La stagione nuova dei licenziamenti
Con le parole di Gambarelli che mi rimbombano nelle orecchie, me ne vado a un presidio serale davanti alla sede centrale delle Poste. È accaduto che a un giovane dipendente della Nexive, un’azienda di logistica, sia cascato l’occhio su un annuncio immobiliare pubblicato da un giornale. Si leggeva: “Affitto capannone di 4.650 metri quadrati di recente costruzione, ideale per logistica, corrieri, spedizionieri, 20mila euro al mese”. Il ragazzo ha creduto di riconoscere quel luogo e ha avvisato i sindacalisti interni, che a loro volta hanno interpellato l’azienda. Questa ha dapprima sostenuto di non saperne nulla, poi in capo a qualche giorno comunicato ai sindacati che avrebbe chiuso il 30 settembre, ha messo in ferie forzate i cinquanta lavoratori, due terzi dei quali assunti da una cooperativa attraverso un’altra azienda intermediaria, e ha svuotato il magazzino, spostando la merce in altri depositi, chiudendo “ancora prima di fine settembre, come ci aveva comunicato”, denuncia la Cgil. Siccome la loro azienda è controllata da Poste Italiane, sono qui a farsi sentire, convocati dal sindacato SiCobas.

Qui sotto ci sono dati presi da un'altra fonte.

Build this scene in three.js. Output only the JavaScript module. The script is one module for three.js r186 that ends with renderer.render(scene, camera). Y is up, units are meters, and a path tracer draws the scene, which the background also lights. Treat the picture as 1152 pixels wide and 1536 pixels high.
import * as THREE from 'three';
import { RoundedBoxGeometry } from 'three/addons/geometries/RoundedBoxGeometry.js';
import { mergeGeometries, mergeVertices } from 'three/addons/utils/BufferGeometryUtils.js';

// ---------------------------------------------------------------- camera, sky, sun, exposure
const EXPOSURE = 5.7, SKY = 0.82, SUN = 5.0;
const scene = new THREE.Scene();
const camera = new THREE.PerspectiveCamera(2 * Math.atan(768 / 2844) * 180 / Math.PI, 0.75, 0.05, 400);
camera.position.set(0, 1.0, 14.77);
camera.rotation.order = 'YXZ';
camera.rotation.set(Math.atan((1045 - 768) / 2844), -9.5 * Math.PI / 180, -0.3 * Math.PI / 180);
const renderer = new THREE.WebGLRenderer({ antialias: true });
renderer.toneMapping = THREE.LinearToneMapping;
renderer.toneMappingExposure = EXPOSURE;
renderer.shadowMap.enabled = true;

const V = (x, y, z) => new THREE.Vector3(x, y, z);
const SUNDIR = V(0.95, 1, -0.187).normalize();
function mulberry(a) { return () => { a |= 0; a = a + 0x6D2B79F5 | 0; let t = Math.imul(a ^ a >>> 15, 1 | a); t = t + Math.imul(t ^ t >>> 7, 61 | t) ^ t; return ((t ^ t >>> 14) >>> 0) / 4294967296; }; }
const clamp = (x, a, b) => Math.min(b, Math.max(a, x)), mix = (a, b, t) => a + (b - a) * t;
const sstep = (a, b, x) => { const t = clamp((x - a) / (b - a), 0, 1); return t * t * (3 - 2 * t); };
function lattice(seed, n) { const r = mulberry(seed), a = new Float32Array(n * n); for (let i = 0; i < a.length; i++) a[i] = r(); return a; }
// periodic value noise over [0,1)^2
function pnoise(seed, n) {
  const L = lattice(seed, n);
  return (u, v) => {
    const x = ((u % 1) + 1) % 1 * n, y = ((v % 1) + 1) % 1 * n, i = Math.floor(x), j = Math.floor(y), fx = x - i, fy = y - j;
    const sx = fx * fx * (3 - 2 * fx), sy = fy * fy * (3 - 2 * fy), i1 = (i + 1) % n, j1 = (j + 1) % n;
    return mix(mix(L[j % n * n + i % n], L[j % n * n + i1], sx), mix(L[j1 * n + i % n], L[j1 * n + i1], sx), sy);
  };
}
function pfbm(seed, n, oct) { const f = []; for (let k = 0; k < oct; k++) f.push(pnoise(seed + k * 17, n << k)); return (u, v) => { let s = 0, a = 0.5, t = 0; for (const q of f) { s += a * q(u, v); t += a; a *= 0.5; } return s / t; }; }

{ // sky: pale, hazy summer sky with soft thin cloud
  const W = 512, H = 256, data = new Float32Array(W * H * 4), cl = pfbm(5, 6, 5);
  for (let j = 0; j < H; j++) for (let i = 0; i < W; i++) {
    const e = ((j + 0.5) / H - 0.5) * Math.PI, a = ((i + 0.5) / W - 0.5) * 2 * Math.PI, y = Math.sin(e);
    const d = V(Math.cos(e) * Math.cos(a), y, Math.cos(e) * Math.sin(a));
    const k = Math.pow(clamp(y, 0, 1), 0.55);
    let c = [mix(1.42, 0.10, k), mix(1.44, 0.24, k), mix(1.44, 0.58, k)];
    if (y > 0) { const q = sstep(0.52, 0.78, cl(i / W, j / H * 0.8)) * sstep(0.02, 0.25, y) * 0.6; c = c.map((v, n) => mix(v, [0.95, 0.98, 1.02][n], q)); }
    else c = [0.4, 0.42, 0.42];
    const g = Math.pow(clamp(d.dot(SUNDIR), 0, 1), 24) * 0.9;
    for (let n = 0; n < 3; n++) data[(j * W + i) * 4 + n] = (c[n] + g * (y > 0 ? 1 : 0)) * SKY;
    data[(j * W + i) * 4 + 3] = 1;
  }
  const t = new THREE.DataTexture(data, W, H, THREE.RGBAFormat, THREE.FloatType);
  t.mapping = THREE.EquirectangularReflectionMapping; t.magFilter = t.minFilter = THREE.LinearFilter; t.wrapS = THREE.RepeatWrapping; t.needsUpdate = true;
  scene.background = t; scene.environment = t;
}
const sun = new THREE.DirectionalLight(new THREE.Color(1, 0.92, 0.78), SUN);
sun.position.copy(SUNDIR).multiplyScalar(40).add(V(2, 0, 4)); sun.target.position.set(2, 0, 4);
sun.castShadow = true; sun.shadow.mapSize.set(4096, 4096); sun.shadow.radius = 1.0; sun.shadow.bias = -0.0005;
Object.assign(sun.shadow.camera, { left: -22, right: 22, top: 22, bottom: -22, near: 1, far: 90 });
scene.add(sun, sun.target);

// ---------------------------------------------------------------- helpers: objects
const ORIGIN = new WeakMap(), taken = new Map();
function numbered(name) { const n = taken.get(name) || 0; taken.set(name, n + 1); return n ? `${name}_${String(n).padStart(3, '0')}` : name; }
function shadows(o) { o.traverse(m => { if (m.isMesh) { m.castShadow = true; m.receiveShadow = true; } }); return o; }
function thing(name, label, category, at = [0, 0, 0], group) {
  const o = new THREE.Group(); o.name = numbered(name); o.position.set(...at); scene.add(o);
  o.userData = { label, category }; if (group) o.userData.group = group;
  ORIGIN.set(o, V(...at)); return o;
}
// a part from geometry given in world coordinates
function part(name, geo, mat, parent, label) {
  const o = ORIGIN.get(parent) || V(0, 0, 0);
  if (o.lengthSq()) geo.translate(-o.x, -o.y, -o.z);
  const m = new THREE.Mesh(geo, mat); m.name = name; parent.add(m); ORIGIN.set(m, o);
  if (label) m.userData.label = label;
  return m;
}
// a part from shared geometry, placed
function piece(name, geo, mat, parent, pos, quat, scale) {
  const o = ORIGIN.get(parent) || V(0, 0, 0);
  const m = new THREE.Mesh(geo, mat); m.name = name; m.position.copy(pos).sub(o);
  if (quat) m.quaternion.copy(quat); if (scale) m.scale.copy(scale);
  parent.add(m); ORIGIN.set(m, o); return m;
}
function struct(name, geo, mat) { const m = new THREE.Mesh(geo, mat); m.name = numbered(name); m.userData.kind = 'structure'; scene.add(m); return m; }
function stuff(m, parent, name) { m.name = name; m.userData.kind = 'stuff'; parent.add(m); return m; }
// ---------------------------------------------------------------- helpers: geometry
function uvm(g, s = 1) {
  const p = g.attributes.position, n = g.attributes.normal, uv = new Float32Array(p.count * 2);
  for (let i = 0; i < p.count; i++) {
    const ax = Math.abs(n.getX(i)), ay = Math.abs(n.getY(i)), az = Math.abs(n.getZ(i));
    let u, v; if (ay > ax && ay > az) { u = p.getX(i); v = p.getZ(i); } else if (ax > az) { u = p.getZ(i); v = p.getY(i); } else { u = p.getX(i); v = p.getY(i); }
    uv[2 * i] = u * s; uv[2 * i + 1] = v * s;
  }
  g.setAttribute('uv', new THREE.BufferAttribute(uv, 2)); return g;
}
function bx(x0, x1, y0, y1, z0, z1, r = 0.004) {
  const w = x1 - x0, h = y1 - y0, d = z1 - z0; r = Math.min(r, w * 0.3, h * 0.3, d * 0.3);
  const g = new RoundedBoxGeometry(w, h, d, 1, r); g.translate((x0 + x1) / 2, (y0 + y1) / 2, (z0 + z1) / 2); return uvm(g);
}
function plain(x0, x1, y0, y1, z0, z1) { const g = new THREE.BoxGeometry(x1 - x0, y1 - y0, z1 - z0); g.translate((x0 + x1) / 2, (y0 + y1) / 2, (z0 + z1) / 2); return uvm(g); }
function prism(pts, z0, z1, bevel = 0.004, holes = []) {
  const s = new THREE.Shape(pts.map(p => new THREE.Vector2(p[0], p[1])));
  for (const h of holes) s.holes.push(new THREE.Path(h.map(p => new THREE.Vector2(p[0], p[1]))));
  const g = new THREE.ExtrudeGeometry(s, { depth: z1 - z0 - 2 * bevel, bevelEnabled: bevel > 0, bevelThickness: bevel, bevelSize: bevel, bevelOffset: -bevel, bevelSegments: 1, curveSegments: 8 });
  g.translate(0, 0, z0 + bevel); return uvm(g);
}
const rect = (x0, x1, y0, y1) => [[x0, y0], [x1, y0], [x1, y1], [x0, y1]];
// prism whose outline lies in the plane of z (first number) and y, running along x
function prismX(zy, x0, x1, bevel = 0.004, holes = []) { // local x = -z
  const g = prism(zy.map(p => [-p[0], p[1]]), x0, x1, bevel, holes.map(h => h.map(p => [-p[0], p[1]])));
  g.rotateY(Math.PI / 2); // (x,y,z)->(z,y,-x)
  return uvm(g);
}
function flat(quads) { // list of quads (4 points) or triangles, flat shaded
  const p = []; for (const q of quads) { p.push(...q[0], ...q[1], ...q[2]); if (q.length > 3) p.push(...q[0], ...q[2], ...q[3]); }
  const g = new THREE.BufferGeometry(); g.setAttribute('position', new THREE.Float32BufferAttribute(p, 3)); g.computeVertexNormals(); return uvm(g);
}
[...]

In strada ci sono anche lavoratori di altre tre aziende che hanno chiuso da un giorno all’altro, nell’estate calda dello sblocco dei licenziamenti. Uno di questi, Pietro De Marco, mi mostra il messaggio ricevuto via whatsapp alle ore 22 del 31 luglio 2021. “Da lunedì 2 agosto lei sarà dispensato dall’attività lavorativa. Cordiali saluti”, recita in maniera laconica. De Marco era un magazziniere della Logista, una multinazionale che lavora per la Philip Morris e ha il sostanziale monopolio nella distribuzione del tabacco al centronord. Ora è in cassa integrazione fino al 31 ottobre 2021, “al 100 per cento dello stipendio”. Poi chissà. Il ministro del lavoro Andrea Orlando ha definito il licenziamento via whatsapp “inaccettabile”, in parlamento sono arrivate due interrogazioni e il caso è piombato come un macigno sulla campagna elettorale. Lepore ha chiesto al governo di modificare il Jobs act, che prevede la possibilità di licenziare con un semplice messaggio. Nella “stagione nuova” che sta per aprirsi a Bologna, spetterà a chi salirà sullo scranno più alto di palazzo D’Accursio trovargli una soluzione, per non lasciare nessuno indietro, come da slogan.
Sono otto i candidati sindaco alle elezioni comunali di Bologna: sei uomini e due donne.
- Matteo Lepore è il candidato del centrosinistra ed è l’attuale assessore alla cultura nominato dal sindaco uscente Virginio Merola.
- Fabio Battistini è il candidato del centrodestra. È un imprenditore e ha il sostegno di Fratelli d’Italia, Bologna ci piace, Popolo della famiglia, Lega Salvini premier e Forza Italia.
- Stefano Sermenghi, avvocato, si è candidato con la lista Bologna forum civico ed è appoggiato dalla lista Per Bologna Italexit.
- Dora Palumbo è attualmente consigliera comunale ed è sostenuta da Sinistra unita per Bologna.
- Andrea Tosatto, psicologo e scrittore, è sostenuto da Movimento 3 V. È stato attivista del Movimento 5 stelle.
- Marta Collot corre con la lista di Potere al popolo.
- Federico Bacchiocchi, veterinario, è il candidato sostenuto dalla lista del Partito comunista dei lavoratori.
- Luca Labanti, avvocato ed ex giudice sportivo, è il candidato della lista Movimento 24 agosto per l’equità territoriale.